U2 Joshua Tree album added to US archive
- Published
U2's 1987 disc The Joshua Tree is among 25 new additions to the US Library of Congress's National Recording Registry.
The Irish band's fifth studio album spawned such hits as With or Without You and Where the Streets Have No Name.
The original cast recording of Stephen Sondheim's 1979 musical Sweeney Todd and Isaac Hayes' Theme from Shaft have also been added to the archive.
Established in 2000, the registry contains recordings deemed important enough to be preserved for posterity.
Each year, 25 recordings that are at least 10 years old are added to the registry, which now includes 400 deemed to be "culturally, historically or aesthetically significant".
The oldest of this year's additions is The Laughing Song, a track by George Washington Johnson - the first African-American to make commercial records - that dates from around 1896.
The most recent, Jeff Buckley's version of Leonard Cohen's Hallelujah, was recorded in 1994.
Other familiar tracks to join the registry include the Everly Brothers' 1960 single Cathy's Clown, the 1969 Creedence Clearwater Revival track Fortunate Son and Linda Ronstadt's 1974 album Heart Like a Wheel.

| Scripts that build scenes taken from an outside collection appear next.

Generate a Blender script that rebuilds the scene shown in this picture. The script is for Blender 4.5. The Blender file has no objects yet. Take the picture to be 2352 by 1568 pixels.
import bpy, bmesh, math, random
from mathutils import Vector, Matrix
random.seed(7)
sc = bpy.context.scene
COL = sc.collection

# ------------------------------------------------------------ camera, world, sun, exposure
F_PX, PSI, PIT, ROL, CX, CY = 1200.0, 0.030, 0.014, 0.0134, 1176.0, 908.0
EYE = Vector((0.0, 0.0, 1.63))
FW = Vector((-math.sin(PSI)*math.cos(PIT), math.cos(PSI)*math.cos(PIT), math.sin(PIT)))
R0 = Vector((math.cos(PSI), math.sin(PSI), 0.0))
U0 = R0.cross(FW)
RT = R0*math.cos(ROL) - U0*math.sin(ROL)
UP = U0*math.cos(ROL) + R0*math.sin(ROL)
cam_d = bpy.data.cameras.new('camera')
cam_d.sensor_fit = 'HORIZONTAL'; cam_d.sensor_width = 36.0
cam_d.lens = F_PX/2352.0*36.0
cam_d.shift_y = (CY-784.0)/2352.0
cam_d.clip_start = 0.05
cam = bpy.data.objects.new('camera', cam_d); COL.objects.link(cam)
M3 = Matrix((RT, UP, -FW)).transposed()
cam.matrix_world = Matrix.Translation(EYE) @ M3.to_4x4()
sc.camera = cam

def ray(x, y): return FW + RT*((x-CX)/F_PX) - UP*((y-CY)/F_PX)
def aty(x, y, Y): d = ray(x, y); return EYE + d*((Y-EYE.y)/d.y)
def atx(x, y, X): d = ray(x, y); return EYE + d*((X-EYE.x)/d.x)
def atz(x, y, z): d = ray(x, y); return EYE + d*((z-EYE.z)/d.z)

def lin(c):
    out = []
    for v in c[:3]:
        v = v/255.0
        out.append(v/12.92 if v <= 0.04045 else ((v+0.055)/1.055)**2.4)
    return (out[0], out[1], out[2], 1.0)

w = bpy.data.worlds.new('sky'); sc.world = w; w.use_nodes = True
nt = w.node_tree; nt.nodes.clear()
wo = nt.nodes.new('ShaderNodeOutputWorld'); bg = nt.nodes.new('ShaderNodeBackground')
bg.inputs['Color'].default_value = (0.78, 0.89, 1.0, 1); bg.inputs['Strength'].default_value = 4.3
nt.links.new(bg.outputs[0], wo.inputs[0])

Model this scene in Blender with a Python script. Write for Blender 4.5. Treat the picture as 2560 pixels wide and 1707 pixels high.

But there are non-musical recordings as well, among them US President Lyndon B Johnson's collection of recorded telephone conversations and 1960s interviews with some of the pioneers of baseball.
Speaking in 1987, U2 frontman Bono said The Joshua Tree "could have gone off in a number of different directions" and that "there were a lot of songs left over".
The cover of the record featured a now-famous image by photographer Anton Corbijn of the band's four members framed against a Californian desertscape.
Phil Everly, the younger half of the Everly Brothers, died earlier this year at the age of 74.
Nominations were gathered through online submissions from members of the public and the National Recording Preservation Board (NRPB).